### [DIRECTION]
Copy out each line of the listing that has the word "rooftop" in it.

### [COLLECTED MATERIAL]

= = = = =

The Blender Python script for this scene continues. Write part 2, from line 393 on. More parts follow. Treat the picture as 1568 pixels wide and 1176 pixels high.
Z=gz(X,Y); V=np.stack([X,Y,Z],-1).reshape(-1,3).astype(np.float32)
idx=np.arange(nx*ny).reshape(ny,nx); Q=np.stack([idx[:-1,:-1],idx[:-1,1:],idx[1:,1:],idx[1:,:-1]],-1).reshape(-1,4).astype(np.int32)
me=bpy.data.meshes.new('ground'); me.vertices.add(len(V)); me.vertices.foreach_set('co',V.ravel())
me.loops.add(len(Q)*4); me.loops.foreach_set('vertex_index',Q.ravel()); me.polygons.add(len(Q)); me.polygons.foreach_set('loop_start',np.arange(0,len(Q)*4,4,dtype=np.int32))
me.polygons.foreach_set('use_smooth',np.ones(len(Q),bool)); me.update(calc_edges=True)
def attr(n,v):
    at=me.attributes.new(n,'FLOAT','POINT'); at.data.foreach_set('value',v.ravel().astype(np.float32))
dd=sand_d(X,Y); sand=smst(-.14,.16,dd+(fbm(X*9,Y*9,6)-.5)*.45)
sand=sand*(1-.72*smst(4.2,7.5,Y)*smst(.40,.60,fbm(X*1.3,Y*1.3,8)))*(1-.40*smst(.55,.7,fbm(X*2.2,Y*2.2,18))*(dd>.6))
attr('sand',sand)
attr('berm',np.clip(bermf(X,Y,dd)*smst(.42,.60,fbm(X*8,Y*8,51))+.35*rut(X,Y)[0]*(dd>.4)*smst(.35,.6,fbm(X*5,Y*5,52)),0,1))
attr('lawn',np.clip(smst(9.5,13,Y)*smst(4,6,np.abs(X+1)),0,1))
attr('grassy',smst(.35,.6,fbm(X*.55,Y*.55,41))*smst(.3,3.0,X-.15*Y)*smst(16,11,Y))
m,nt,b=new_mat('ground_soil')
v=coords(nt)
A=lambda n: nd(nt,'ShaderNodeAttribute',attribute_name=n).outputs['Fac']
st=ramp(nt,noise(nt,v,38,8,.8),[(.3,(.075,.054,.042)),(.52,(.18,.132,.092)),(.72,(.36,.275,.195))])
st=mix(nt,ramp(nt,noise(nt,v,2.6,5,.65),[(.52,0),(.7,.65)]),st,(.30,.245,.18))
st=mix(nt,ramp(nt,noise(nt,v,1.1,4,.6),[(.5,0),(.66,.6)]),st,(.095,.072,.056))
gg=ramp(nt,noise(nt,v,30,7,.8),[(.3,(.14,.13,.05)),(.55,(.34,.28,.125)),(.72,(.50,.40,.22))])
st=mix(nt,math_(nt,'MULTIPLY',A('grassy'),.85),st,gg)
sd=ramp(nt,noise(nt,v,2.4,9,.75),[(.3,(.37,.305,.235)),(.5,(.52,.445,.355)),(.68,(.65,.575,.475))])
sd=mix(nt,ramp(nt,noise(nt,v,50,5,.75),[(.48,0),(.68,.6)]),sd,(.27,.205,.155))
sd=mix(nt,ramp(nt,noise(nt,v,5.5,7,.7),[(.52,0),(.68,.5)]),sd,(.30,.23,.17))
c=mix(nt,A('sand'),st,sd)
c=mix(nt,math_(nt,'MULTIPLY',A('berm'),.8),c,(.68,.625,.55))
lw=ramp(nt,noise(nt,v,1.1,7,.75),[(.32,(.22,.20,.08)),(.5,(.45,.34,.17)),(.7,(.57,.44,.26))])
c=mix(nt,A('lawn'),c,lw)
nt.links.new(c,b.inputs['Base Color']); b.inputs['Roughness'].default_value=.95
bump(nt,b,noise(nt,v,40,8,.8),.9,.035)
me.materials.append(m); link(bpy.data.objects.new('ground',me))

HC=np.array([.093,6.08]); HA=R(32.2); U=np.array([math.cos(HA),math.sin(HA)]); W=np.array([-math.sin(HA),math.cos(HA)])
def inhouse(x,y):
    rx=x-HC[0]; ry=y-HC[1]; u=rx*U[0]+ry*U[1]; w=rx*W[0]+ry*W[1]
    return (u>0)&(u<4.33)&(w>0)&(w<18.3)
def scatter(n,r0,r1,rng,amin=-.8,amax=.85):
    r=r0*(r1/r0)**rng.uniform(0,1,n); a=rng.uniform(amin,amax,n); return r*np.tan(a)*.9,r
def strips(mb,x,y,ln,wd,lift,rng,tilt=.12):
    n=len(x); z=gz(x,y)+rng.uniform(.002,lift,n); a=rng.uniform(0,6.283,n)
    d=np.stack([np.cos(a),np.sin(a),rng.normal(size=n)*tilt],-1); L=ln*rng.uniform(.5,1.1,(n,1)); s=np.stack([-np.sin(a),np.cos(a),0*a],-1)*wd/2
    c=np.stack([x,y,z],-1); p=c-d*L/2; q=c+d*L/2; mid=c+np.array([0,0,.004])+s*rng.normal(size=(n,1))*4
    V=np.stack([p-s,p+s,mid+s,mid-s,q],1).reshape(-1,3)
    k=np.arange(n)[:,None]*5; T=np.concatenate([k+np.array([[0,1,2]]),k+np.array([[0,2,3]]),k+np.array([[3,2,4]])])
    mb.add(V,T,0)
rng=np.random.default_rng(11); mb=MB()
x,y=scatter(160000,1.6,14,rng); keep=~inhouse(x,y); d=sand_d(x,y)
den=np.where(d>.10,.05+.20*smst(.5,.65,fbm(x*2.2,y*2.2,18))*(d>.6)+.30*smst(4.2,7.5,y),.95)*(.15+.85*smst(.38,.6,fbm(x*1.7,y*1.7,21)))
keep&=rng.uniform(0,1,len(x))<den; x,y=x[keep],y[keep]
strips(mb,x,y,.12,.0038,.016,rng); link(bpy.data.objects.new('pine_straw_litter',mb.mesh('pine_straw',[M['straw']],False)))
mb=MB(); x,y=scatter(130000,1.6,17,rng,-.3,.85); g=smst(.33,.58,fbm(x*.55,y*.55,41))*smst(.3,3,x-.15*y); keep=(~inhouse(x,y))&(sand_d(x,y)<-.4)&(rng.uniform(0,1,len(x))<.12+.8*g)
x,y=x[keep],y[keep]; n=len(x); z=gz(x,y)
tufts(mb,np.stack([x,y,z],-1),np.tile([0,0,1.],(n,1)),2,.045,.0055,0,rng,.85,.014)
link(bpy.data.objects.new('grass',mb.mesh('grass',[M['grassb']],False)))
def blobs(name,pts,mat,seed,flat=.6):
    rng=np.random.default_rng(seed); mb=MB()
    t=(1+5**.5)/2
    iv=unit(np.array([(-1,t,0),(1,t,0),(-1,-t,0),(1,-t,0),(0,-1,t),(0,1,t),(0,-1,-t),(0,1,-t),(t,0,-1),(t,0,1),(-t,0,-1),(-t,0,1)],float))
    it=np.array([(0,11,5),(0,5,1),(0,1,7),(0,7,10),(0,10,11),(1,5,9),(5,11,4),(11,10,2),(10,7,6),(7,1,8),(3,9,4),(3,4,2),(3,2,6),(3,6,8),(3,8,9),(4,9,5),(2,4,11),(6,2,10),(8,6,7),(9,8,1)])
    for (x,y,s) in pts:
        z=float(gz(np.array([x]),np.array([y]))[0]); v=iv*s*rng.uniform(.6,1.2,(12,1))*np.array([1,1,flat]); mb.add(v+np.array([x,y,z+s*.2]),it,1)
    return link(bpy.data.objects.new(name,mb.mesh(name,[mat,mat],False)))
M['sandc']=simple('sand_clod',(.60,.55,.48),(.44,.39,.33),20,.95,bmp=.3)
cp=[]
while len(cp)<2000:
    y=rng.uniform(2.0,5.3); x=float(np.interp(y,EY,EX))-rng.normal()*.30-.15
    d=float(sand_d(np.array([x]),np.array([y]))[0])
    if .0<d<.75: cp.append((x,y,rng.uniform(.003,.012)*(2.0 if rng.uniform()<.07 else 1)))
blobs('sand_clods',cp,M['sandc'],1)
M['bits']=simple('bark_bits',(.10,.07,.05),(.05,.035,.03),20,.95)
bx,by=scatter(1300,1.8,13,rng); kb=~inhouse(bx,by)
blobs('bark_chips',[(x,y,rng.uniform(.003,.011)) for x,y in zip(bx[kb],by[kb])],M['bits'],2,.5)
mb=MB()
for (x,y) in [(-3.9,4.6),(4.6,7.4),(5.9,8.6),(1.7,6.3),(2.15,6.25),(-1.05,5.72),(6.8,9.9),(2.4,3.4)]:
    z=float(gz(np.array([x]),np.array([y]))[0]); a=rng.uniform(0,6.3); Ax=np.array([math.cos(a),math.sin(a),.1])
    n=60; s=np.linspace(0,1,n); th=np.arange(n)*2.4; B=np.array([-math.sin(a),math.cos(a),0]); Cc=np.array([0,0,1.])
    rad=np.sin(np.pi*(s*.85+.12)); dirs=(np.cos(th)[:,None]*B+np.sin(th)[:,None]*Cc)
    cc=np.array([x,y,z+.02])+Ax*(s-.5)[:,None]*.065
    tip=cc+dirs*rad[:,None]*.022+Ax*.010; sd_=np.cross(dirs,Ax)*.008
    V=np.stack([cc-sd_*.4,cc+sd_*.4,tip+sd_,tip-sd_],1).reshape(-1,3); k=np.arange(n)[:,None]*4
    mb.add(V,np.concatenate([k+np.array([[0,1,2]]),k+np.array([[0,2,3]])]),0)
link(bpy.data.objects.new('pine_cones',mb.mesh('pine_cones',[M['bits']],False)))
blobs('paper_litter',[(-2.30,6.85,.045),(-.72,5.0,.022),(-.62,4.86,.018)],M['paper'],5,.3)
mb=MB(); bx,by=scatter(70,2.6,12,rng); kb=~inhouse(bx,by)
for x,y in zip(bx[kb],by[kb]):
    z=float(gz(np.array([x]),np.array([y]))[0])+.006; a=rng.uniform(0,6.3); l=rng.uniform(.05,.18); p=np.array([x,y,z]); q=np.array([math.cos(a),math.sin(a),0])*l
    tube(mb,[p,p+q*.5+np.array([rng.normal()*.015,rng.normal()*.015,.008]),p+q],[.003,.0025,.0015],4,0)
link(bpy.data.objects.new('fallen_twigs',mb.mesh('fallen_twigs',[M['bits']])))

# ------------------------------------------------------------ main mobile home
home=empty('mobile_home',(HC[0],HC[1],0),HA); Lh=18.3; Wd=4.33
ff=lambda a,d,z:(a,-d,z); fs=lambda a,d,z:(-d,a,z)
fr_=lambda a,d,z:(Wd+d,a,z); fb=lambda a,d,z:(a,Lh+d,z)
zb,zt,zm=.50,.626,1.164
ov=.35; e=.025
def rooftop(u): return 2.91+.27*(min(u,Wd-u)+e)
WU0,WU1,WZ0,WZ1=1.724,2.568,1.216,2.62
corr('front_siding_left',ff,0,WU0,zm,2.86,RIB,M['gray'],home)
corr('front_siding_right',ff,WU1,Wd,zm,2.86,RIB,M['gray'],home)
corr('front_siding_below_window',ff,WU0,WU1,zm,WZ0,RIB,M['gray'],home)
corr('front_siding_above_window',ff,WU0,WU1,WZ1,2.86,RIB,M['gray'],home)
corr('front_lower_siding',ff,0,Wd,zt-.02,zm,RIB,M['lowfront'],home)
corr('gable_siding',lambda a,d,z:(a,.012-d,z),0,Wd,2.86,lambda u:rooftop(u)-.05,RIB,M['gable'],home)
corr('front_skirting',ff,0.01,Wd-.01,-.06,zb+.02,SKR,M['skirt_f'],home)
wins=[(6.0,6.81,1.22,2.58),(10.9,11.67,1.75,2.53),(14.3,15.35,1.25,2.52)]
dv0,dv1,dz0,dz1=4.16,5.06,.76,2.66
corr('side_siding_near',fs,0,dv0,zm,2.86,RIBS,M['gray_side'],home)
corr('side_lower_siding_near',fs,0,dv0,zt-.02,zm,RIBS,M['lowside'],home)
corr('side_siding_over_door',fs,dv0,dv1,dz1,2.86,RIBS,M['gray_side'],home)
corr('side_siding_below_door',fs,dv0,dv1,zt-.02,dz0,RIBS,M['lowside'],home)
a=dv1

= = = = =

### [WRITTEN ANSWER]
def rooftop(u): return 2.91+.27*(min(u,Wd-u)+e)
corr('gable_siding',lambda a,d,z:(a,.012-d,z),0,Wd,2.86,lambda u:rooftop(u)-.05,RIB,M['gable'],home)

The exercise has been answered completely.